Enter the Coasts Collection, a roundup of reviews, perspectives, and research articles recently published in Nature Communications that spans across disciplines in coastal scienceThe inspiration for putting together this collection was the realization that across the life, physical and social sciences, coastal research at our journal is booming. We wanted to bring it all together. Now that the collection is out, we hope that it will serve as an inspiration in and of itself, a springboard for future, cross-disciplinary research. 

The research articles fall under three overarching topics. First, a coastal biogeochemistry section features papers that delve into elemental cycling, with a large focus on the fate of carbon in coastal systems. Next, the articles under the coastal physics and natural hazards umbrella showcases research into the causes and consequences of sea level rise, flooding, and extreme weather. Rounding out the primary research is a group of papers on the ecology of coastal systems, looking at how chemistry and physics shape coastal populations of plants, animals and microbes. 

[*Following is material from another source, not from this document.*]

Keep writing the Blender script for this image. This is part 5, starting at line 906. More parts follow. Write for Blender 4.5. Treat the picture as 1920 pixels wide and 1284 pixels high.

Humans have always been drawn to the coasts. Over the past century, coastal populations have swelled, drawn in by their beauty and the abundant opportunities life by the sea can afford. The abundant future of coastal systems is not guaranteed, however. We lead this collection with an editorial that summarizes the threats to the sustainability of Earth’s coasts, and our call for the elevation of coastal science as a unique discipline in its own right that bridges research across fields to tackle the consequences of a changing climate.